7 things I say the most:

  1. "Phillpott Tater Tot." (he's a mighty hunter:) replacement swear word and question answer.
  2. "Gon ditty bau bau". this is a funky bass rhythm, bobbing of the head is required.
  3. "Fancy Pants" to denote something high class or pretentious.
  4. "Keeka, meow!" and "doggie!"
  5. "Mr. Lady" used to denote other drivers on the road. "Excuse me Mr. Lady, Watch it Mr. Lady."
  6. "That is so cool" Solely by my own standards, you understand.
  7. Repeating consonant sounds, I actually developed a stutter 3-4 years ago.

More things I don't understand

Down purses.
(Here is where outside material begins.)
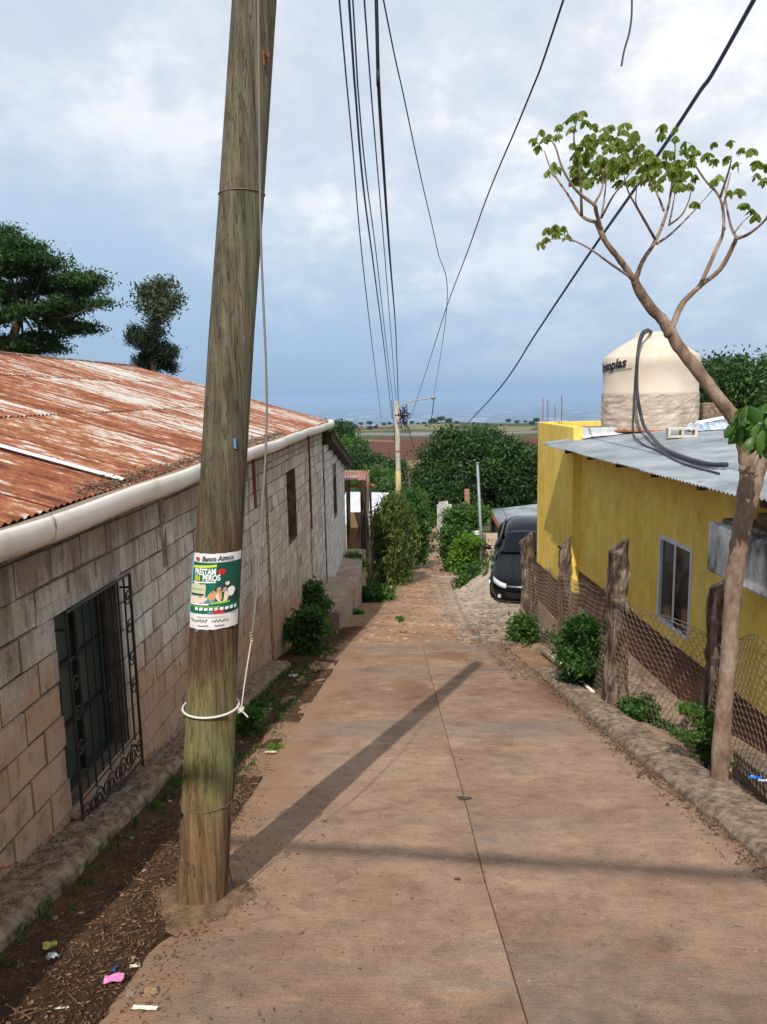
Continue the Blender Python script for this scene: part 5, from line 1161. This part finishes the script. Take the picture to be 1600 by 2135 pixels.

I get the whole "match the purse to your coat" thing, but why waste the down?

High water pants with boots.

The other day on the T.V. I saw a Irish guy in an Irish pub, drinking a Corona!

Wednesday, October 05, 2005

Work (a rant)

Why is it that work is still a soul sucking, mind numbing race to make the bosses rich and the workers dead? Sometimes it feels like we haven't left the industrial revolution yet. Why? why does it have to be so difficult to figure out a way to make a living that won't eat all your time, destroy your health, turn your own family into strangers and expose you to the daily dangers of commuting and flourescent lighting?

Sunday, October 02, 2005

Things I just don't understand

Carmen. Set in Spain, about Spanish people, sung in French.

"The One Thing You Need to Know", the title of a book that's nearly an inch thick.

"The Idiot's Guide to Fertility" I'm very frightened for some reason.

Drip dry or dry clean bedsheets. Or towels, placemats, bedspreads.

Hairless dogs or cats, why not get a pet iguana?

A pastor who thinks that Harry Potter books are the work of Satan, but is a big Lord of the Rings fan.

A made for TV movie set in France that used English as their "French" language, but the actors all spoke with French accents! Except the English character who spoke with an English accent. Shouldn't it have been the other way around?